(Extracted data entries)

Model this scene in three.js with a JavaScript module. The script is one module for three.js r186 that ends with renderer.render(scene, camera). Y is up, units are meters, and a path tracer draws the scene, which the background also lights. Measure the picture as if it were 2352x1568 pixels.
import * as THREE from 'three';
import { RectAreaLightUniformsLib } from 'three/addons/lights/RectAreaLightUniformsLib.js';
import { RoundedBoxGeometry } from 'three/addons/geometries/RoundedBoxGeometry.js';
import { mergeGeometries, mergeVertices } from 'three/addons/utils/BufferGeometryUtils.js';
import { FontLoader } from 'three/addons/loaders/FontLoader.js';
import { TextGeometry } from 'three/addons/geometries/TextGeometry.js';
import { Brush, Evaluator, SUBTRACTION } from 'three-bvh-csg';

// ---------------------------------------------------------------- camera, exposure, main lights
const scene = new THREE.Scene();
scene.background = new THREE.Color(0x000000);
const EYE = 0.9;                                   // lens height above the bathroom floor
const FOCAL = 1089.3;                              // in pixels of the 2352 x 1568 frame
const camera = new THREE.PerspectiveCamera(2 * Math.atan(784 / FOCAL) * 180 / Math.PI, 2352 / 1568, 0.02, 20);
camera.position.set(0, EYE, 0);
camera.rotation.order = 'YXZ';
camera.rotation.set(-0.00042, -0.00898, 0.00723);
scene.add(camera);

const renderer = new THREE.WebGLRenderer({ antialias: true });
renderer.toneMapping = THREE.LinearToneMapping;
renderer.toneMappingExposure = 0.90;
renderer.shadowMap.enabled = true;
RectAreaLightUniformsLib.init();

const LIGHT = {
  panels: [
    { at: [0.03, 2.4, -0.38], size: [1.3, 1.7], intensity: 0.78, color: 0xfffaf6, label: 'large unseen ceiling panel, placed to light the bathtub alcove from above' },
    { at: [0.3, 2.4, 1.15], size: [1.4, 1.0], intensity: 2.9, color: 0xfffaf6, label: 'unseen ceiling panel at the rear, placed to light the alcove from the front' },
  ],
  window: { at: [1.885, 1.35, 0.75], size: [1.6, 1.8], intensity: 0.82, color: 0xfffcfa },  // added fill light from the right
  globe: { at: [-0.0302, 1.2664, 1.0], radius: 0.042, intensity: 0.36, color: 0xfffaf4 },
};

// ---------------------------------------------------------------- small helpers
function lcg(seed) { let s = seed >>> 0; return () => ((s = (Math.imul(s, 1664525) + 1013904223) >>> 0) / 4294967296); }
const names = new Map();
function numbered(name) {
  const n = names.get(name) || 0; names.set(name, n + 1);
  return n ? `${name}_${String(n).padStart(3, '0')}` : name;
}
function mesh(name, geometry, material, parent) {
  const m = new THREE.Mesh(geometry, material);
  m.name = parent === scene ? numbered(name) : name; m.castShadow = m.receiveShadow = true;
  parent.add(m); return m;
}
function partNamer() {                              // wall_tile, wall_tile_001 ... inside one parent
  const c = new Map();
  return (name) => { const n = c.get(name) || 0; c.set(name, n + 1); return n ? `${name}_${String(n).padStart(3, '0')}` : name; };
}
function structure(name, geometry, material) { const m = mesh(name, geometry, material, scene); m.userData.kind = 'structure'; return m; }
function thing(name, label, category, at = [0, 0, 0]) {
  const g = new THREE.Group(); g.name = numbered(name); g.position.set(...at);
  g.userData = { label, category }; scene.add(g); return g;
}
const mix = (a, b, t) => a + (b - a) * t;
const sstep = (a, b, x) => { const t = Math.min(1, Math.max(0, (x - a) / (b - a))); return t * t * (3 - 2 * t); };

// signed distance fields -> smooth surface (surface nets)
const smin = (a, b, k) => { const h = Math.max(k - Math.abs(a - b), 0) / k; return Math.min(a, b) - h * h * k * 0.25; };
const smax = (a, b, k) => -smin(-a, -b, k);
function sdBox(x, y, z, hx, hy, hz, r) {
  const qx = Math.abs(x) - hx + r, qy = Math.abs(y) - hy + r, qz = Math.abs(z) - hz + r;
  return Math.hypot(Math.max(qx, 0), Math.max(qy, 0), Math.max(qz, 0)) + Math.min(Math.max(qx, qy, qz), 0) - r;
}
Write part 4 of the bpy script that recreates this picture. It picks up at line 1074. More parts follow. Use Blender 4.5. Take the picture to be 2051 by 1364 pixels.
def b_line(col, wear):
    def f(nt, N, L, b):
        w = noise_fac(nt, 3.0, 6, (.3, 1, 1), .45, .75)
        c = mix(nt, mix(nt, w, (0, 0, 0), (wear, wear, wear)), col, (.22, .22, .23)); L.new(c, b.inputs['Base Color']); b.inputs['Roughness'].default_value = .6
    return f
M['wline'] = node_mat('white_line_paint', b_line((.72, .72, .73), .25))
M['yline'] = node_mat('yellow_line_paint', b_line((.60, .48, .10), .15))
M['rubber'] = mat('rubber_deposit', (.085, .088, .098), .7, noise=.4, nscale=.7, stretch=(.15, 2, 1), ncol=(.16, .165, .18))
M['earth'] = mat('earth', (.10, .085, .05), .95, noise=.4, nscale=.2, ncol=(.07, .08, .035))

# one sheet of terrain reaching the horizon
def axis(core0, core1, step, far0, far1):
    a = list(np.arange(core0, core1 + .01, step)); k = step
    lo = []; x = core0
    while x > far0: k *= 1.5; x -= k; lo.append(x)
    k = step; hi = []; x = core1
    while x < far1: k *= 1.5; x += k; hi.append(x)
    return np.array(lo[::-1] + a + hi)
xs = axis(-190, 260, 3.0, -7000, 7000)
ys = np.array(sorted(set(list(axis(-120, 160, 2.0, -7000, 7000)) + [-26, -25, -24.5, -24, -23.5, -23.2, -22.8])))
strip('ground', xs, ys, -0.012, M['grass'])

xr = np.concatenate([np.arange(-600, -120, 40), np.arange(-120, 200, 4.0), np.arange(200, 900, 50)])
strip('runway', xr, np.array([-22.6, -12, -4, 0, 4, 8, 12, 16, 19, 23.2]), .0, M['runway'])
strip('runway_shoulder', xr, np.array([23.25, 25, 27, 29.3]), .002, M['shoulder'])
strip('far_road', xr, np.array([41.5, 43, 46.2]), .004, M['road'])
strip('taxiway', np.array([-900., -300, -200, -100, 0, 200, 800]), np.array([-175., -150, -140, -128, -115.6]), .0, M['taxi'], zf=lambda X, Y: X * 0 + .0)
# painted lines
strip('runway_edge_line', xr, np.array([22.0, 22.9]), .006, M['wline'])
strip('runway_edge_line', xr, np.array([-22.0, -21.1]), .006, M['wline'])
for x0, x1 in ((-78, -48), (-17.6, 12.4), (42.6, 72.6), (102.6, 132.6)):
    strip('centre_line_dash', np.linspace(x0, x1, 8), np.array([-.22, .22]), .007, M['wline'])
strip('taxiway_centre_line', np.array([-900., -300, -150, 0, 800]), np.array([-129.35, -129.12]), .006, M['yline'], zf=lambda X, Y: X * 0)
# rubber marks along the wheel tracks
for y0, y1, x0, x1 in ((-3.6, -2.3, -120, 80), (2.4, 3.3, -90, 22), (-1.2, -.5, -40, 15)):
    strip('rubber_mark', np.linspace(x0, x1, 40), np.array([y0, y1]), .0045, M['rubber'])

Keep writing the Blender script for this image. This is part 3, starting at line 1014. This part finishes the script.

> **Aim of the task**: Pull out all lines from the listing that contain the string "camera".

> **Full answer**:
Model this scene in three.js with a JavaScript module. The script is one module for three.js r186 that ends with renderer.render(scene, camera). Y is up, units are meters, and a path tracer draws the scene, which the background also lights. Measure the picture as if it were 2352x1568 pixels.
// ---------------------------------------------------------------- camera, exposure, main lights
const camera = new THREE.PerspectiveCamera(2 * Math.atan(784 / FOCAL) * 180 / Math.PI, 2352 / 1568, 0.02, 20);
camera.position.set(0, EYE, 0);
camera.rotation.order = 'YXZ';
camera.rotation.set(-0.00042, -0.00898, 0.00723);
scene.add(camera);